>> start EXTRACTED DATA

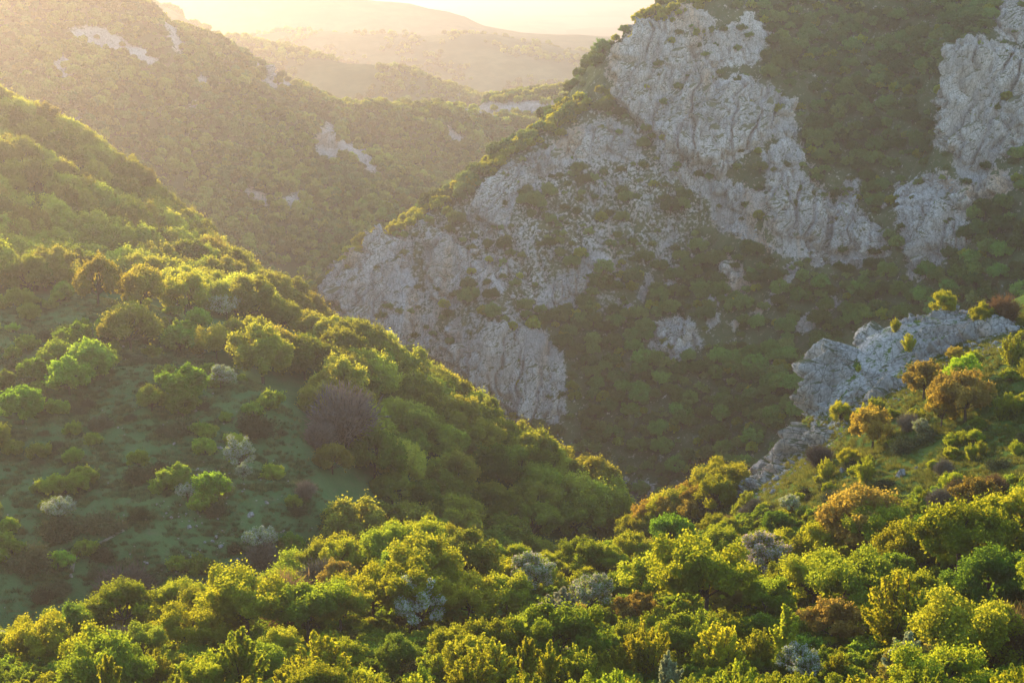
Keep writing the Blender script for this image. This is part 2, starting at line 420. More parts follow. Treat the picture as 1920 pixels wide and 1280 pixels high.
# ------------------------------------------------------------------ rock faces, as outlines in the photograph
CLIFFS = [
 # sheet, label, outline, lift (m), roughness scale
 ('C', 'tall grey limestone cliff with rusty stains below the summit edge', [(1148,100),(1190,58),(1250,28),(1300,14),(1335,45),(1300,105),(1345,120),(1330,160),(1400,150),(1440,165),(1485,200),(1487,250),(1440,262),(1400,275),(1345,330),(1300,305),(1240,270),(1200,225),(1150,180)], 5.0, 1.15),
 ('C', 'pale slanting limestone rib running down under the tall cliff', [(1235,268),(1300,300),(1345,325),(1375,350),(1440,365),(1445,395),(1405,420),(1345,385),(1300,350),(1255,320)], 3.0, 0.9),
 ('C', 'broad limestone slab with an orange foot above the gorge wood', [(1442,350),(1452,330),(1500,325),(1545,355),(1560,380),(1600,390),(1640,425),(1655,470),(1600,480),(1540,462),(1470,462),(1440,420)], 4.5, 1.0),
 ('C', 'rounded limestone knob behind the broad slab', [(1440,290),(1470,268),(1505,275),(1510,305),(1480,325),(1445,325)], 3.0, 0.8),
 ('C', 'bright limestone tower at the right end of the mountain', [(1800,85),(1835,75),(1880,82),(1930,105),(1935,240),(1900,285),(1860,300),(1830,340),(1800,325),(1790,285),(1755,268),(1762,220),(1770,160)], 5.5, 1.15),
 ('C', 'small limestone crest at the very top right of the mountain', [(1868,50),(1880,5),(1900,-20),(1935,-15),(1935,50),(1895,70)], 3.0, 0.9),
 ('C', 'jagged limestone buttress below the bright tower', [(1705,505),(1702,470),(1712,435),(1755,395),(1775,380),(1800,400),(1815,440),(1790,472),(1745,480),(1720,512)], 4.0, 0.9),
 ('C', 'tilted limestone ledge between tower and jagged buttress', [(1785,378),(1795,350),(1830,338),(1880,330),(1895,350),(1840,382),(1805,400)], 2.5, 0.8),
 ('C', 'furrowed limestone face at the low end of the spur', [(612,545),(640,505),(700,438),(745,436),(770,460),(760,510),(790,550),(770,600),(815,590),(800,640),(790,670),(740,650),(690,625),(640,590)], 3.5, 0.9),
 ('C', 'upright limestone ribs beside the furrowed face', [(800,455),(835,430),(872,470),(880,495),(932,470),(945,500),(940,545),(900,556),(878,540),(845,575),(815,575),(800,525)], 3.0, 0.9),
 ('C', 'large limestone buttress standing above the wooded ridge', [(832,690),(850,655),(880,650),(915,618),(950,608),(1000,620),(1030,645),(1052,690),(1056,740),(1045,790),(1000,805),(960,775),(905,745),(870,715)], 4.5, 0.95),
 ('C', 'smooth limestone shield in the scrub of the spur', [(1008,578),(1030,545),(1062,508),(1100,500),(1110,530),(1080,556),(1050,575)], 3.0, 0.75),
 ('C', 'sloping limestone strip above the smooth shield', [(1095,482),(1115,478),(1165,500),(1172,512),(1135,512),(1105,500)], 1.6, 0.6),
 ('C', 'grey rock patch high on the spur under lit bushes', [(880,400),(900,360),(945,318),(1000,290),(1015,310),(985,345),(955,380),(945,420),(905,425)], 2.2, 0.8),
 ('C', 'rubbly limestone band below the summit cliff foot', [(1000,300),(1050,262),(1100,240),(1140,225),(1200,260),(1190,300),(1120,290),(1060,310),(1020,330)], 2.0, 0.8),
 ('C', 'streaked limestone bluff deep in the gorge wood', [(1215,640),(1230,612),(1262,595),(1300,610),(1305,640),(1275,668),(1235,655)], 2.8, 0.8),
 ('C', 'pale rubble slope between bushes in the middle of the face', [(1345,480),(1375,490),(1400,530),(1380,552),(1355,545),(1360,515)], 1.2, 0.6),
 ('C', 'narrow lower rock rib of the spur', [(795,690),(805,655),(838,625),(855,600),(862,630),(835,665),(822,705)], 2.5, 0.8),
 ('A', 'steep grey front of the crag dropping towards the gorge', [(1518,775),(1530,705),(1552,668),(1588,632),(1606,650),(1600,700),(1578,745),(1550,790),(1524,798)], 3.6, 0.6),
 ('A', 'jagged middle ridge of the grey crag', [(1600,640),(1640,602),(1680,606),(1712,598),(1720,640),(1700,690),(1660,712),(1625,740),(1590,765),(1570,780),(1590,730),(1612,690)], 3.0, 0.55),
 ('A', 'long stony back of the grey crag below the glowing tree', [(1716,612),(1742,588),(1770,578),(1800,592),(1830,602),(1880,598),(1905,615),(1880,640),(1800,652),(1745,672),(1716,690),(1712,650)], 2.4, 0.55),
 ('A', 'low rock rib with a grassy top in front of the crag', [(1560,790),(1600,752),(1650,722),(1700,705),(1690,728),(1640,752),(1600,775),(1572,800)], 2.2, 0.45),
 ('A', 'long grey rock rib dropping from the crag', [(1362,918),(1400,886),(1450,846),(1500,806),(1545,796),(1572,786),(1560,826),(1505,852),(1455,892),(1405,924)], 3.6, 0.6),
 ('B', 'dark rock bluff at the end of the wooded ridge', [(1083,915),(1105,905),(1130,930),(1150,960),(1163,992),(1140,1002),(1108,985),(1085,955)], 2.6, 0.6),
]
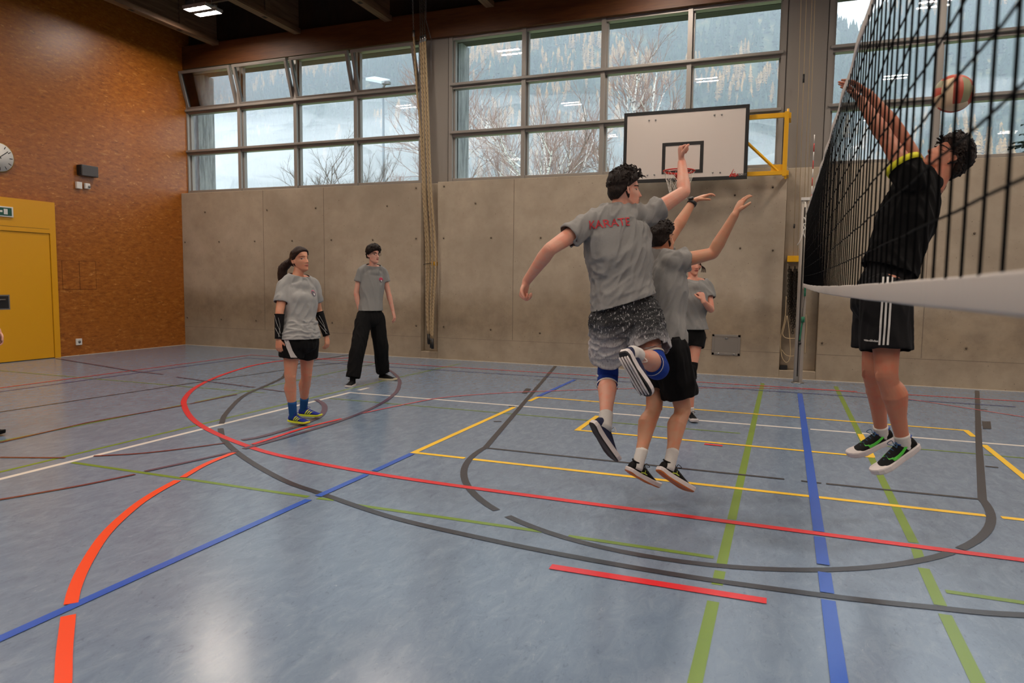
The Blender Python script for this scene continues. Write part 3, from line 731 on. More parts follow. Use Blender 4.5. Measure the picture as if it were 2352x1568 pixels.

>> end EXTRACTED DATA

▸ **YOUR INSTRUCTIONS**
Select every line of the records holding the string "parts".

▸ **RESULT FOR THIS TASK**
Keep writing the Blender script for this image. This is part 2, starting at line 420. More parts follow. Treat the picture as 1920 pixels wide and 1280 pixels high.
The Blender Python script for this scene continues. Write part 3, from line 731 on. More parts follow. Use Blender 4.5. Measure the picture as if it were 2352x1568 pixels.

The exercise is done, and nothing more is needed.